David Frum compares the conventional and Team B views of Soviet military spending and arms control.

The conventional view:

The Soviets could increase their arms spending, therefore arms control was worthwhile.

The Team B view:

Because the Soviets were spending so much, they probably could not spend more. This implied that arms control was a waste of time. The US was trading something it COULD do (build more) for something the Soviets could not do (build more).
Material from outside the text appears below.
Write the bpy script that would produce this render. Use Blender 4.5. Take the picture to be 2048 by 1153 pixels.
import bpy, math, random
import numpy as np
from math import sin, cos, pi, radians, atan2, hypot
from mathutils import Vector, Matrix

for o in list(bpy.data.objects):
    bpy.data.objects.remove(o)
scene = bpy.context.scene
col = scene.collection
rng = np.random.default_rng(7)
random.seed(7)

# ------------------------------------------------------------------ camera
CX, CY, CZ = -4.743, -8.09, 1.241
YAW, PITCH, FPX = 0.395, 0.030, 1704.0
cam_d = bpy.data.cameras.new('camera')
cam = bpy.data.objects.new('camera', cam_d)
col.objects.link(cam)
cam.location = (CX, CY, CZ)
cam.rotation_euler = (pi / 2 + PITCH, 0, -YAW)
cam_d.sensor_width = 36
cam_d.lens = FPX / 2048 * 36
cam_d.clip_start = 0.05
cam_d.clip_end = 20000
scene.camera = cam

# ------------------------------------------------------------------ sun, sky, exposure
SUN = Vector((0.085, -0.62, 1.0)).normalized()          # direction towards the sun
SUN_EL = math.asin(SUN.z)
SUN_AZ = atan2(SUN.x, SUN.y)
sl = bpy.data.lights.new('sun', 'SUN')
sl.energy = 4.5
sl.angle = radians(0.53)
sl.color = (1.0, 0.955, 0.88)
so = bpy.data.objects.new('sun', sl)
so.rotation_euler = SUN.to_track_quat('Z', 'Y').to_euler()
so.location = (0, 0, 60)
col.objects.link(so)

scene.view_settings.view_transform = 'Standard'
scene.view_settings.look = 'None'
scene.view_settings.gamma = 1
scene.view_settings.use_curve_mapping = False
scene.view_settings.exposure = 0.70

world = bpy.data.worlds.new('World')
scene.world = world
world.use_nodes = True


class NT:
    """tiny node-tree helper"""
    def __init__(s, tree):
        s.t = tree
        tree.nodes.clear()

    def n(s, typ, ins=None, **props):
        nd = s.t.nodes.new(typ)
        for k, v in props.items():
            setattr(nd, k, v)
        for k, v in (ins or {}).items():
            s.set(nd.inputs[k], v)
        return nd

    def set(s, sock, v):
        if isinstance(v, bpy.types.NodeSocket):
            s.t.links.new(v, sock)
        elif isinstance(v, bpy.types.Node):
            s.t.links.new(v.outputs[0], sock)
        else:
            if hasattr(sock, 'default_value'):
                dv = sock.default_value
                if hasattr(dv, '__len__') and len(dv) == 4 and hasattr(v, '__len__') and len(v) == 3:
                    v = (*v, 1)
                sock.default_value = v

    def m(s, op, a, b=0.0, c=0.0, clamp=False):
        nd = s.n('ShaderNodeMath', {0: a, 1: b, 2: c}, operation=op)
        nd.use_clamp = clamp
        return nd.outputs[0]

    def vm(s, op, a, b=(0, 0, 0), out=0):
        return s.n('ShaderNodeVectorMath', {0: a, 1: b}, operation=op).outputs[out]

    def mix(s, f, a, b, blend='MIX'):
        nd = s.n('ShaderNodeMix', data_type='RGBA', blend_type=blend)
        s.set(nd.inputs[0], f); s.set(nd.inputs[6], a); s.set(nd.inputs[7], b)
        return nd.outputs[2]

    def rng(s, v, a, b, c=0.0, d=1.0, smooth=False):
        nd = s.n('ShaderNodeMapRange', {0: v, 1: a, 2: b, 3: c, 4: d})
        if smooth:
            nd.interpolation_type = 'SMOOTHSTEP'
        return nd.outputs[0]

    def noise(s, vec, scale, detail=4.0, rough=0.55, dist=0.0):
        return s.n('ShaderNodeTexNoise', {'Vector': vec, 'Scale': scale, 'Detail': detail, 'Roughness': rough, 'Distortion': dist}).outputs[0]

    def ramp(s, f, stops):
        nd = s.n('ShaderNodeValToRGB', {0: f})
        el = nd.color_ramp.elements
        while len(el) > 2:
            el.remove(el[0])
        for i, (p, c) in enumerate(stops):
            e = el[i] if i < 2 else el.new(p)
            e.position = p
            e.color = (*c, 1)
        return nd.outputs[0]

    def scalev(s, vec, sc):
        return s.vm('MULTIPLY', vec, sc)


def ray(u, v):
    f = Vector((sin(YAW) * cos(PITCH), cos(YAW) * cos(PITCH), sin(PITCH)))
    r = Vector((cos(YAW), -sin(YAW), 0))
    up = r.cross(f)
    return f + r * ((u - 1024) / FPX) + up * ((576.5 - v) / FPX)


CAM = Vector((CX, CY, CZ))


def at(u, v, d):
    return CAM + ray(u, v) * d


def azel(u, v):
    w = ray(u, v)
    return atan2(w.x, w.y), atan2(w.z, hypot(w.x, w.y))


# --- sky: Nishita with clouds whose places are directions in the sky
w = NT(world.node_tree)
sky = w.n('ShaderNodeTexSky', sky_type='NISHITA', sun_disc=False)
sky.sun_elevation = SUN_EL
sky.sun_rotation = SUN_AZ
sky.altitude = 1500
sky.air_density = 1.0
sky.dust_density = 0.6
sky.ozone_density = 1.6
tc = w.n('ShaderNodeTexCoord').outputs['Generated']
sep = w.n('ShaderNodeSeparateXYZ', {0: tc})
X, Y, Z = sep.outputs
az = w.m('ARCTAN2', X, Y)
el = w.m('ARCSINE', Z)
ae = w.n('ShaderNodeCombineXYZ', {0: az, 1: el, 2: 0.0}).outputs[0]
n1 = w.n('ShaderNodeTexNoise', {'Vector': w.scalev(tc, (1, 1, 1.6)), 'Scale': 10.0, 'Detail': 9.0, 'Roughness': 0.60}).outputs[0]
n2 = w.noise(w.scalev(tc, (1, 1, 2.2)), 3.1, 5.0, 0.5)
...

We’ll briefly set aside the fact that a) Frum is simply wrong about Team B’s conclusions about the Soviet economy, and about the political positions of major Team B players (Richard Pipes, for example, argues that the greatest achievement of Team B was to prove that the Soviets were preparing for pre-emptive war, a view that Frum associates with Luttwak), and b) Team B analysis got Soviet domestic politics, Soviet military doctrine, Soviet military procurement, and Soviet foreign policy preferences terribly wrong, and that by “terribly wrong” we mean wrong in the sense that they bore no meaningful relationship with reality, and were deeply outclassed by the (also flawed) CIA analyses of the same questions. Instead, we’re going to focus on Frum’s rather odd interpretation of arms control. Arms control provides an opportunity for two players to eschew the payment of substantial costs in order to maintain the status quo; this is to say, arms control agreements tend to reaffirm the status quo at a lower cost than unconstrained competition. Every arms control agreement will involve one state that is economically more capable of increased military spending than the other, but this hardly means that there are no gains to be had from efforts to control arms. Money not spent on unconstrained arms races might, conceivably, be used to purchase things other than weapons. Or, to go all Tea Party, money not spent on unconstrained arms races might be returned to tax payers. I suspect that Frum is operating on the assumption, common to conservatives of all stripes, than money spent on defense simply isn’t money in the same sense that money spent on, say, social security or tasty, tasty bourbon. Moreover, even if arms control agreements don’t achieve the actual reduction of arms (and sometimes they don’t) their presence tends to reduce tensions.

I appreciate that Team B involved most of the major foreign policy luminaries of neoconservatism, and consequently that some effort must be made by conservatives to rescue the project from the diaper genie of history. I would suggest, however, that simply pretending that the project never existed, or focusing on its rhetorical and policy success (the Team B folks won the policy debate, after all) would be a better strategy that engaging in the pretense that Luttwak, Pipes, Wolfowitz, Nitze, and rest had the faintest fucking idea what they were talking about. didn’t make a series of dreadful, repeatable analytical errors. Because of course, it’s really not as if this collection of men had no idea what they were talking about; they really, genuinely knew a lot about Soviet and American defense policy. The problem was that they reached their conclusions before they made their analysis; having been created, Team B could hardly reaffirm the CIA, or come to the (correct) conclusion that the CIA was overestimating Soviet military and economic capabilities. This problem was compounded by another fundamental error, which was to characterized Soviet domestic politics as the simple, dyadic conflict between tyrants and dissidents. This led them to ignore the relevance of the Soviet Union’s own military industrial complex, and of differences within the CPSU. Wise fools, as they say. Tragically, almost all of these errors would be repeated verbatim when the same folks turned their attention to Iraq and Iran.